Mary Wollstonecraft, the mother of Mary Wollstonecraft Shelly (author of “Frankenstein”), kept her own name when she married in the late 1700s. Three hundred years later, it’s still assumed that when a woman marries she will take her husband’s last name. The thing I hear most from married women, whether one of my young friends or a middle-aged teacher, is that they wish they had thought about the name change more when they got married. They say that at the time it just seemed like such a hassle to come up with an alternative to changing their name.
It used to be that when a man and a woman got married, they became one person in the eyes of the law. And that person was the man. Even though laws have changed to give married women property rights and custody rights over their own children, society has still convinced women it is a hassle to keep their own last names when they get married. A person’s name is a part of his or her identity. Giving it up shouldn’t be taken lightly.
There are many alternatives to a wife simply taking her husband’s name. My mother kept her own last name; she was Ms. Schmidt before marriage and Ms. Schmidt after. Some women keep their own last names as middle names or hyphenate their last names.
Even more egalitarian is when the husband also considers the implications of his wife’s change. I know a couple that decided to take the wife’s last name as both their middle names and the husband’s last name as both their last names. I know another couple that took equality a step further by adding each other’s last names to their own so they each have two last names. A most interesting solution was found by a couple that combined and rearranged their names to come up with an entirely new one for both of them.

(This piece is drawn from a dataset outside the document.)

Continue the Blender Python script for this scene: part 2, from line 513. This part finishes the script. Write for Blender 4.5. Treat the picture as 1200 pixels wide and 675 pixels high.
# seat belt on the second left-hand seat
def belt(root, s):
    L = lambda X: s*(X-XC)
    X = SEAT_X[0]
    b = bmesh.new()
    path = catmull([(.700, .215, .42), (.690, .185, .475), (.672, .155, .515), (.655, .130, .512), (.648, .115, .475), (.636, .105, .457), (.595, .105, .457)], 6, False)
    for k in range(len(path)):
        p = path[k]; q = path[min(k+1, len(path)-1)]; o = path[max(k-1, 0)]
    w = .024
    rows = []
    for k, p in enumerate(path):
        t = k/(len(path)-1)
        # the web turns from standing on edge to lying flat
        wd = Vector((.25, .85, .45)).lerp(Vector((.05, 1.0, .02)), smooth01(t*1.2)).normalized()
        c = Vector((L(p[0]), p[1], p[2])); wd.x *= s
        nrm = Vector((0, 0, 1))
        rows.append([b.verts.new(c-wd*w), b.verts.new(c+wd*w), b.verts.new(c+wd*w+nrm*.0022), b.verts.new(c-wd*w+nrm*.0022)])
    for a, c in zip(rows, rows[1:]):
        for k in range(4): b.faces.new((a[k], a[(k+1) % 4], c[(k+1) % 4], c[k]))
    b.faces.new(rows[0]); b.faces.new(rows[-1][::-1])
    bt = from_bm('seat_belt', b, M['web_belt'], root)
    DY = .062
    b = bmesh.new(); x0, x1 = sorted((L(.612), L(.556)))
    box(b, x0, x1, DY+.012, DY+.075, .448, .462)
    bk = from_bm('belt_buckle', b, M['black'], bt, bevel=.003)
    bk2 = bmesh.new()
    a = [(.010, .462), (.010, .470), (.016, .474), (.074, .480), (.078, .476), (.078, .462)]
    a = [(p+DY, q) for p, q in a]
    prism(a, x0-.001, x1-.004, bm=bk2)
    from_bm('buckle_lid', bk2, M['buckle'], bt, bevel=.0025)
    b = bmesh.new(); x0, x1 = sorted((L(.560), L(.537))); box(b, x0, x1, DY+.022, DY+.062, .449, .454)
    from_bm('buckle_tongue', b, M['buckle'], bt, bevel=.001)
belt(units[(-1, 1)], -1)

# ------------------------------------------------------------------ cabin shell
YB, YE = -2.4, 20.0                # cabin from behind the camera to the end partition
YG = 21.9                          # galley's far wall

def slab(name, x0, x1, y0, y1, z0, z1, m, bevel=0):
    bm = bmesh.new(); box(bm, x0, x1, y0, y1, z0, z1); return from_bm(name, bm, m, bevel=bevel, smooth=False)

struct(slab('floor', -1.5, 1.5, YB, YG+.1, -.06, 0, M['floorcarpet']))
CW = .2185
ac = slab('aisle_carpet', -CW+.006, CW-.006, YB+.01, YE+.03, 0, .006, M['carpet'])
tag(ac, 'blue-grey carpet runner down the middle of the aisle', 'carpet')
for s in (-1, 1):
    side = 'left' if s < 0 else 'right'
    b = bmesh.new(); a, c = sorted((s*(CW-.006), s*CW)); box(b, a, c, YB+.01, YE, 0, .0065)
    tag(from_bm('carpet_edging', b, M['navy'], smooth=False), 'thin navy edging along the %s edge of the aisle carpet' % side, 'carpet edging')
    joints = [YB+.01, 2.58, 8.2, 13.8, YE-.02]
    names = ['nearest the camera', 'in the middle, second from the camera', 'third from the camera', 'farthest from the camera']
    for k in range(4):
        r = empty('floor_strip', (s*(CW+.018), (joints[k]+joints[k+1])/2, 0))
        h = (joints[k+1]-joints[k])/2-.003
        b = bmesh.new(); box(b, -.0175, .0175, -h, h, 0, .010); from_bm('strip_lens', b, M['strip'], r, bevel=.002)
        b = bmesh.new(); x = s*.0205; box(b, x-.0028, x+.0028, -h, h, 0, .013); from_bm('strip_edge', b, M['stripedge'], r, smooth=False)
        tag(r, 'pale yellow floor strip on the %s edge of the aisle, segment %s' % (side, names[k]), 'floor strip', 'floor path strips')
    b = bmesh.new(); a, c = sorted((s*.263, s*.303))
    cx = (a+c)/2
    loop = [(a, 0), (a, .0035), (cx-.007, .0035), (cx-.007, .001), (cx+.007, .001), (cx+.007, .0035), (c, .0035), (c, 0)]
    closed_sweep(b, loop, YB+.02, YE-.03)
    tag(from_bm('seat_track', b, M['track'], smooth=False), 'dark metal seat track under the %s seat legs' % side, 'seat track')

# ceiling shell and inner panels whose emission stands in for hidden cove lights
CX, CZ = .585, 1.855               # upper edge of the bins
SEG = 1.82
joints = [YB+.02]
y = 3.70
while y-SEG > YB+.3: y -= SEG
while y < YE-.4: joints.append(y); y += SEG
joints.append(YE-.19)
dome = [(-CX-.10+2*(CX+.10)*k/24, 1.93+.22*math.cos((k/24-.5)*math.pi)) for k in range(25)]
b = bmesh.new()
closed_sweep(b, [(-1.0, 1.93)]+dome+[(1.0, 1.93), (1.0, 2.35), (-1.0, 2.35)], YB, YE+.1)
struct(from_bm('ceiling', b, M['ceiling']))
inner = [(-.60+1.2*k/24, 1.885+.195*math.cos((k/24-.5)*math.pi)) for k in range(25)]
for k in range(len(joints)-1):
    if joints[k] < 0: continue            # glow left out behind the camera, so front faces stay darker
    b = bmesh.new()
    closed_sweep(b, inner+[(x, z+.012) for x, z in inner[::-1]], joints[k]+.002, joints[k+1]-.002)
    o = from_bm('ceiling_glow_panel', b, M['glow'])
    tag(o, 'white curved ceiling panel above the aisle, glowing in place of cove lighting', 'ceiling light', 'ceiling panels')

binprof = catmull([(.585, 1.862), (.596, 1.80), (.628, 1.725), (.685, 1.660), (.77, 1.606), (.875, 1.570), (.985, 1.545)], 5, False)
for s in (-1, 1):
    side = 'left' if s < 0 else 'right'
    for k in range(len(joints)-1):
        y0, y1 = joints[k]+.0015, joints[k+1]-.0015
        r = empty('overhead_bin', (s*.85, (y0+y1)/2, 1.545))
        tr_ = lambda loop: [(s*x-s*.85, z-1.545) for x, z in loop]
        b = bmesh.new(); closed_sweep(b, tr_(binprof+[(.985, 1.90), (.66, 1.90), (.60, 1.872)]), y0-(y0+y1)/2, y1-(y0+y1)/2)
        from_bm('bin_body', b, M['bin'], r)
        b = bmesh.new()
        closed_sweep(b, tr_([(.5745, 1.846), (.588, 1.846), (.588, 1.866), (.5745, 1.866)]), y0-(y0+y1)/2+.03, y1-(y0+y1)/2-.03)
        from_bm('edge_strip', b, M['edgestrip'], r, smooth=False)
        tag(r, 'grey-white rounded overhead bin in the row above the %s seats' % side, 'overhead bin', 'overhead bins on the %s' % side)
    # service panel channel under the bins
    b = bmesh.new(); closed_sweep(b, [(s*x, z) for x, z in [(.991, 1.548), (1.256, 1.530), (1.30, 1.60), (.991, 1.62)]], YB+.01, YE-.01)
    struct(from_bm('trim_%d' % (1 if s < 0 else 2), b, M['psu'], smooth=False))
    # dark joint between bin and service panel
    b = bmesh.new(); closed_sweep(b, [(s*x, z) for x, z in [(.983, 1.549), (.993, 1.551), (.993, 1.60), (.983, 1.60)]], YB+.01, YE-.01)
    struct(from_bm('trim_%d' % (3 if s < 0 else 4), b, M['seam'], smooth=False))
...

But those are only three couples out of the many that get married each year. The marriage licenses in many states ask for the woman’s name before marriage, the woman’s name after marriage, the man’s name before marriage and the man’s name after marriage. The licenses are set up this way so both spouses can change their names for free at the time of the marriage if they want to. More couples should take advantage of this.
So ladies, if you are planning on getting married, please think about if you really want to change your names – and what you really want to change it to – while you have the chance. And gentlemen, before assuming your wives-to-be will change their names, ask yourself if you’d be willing to do the same.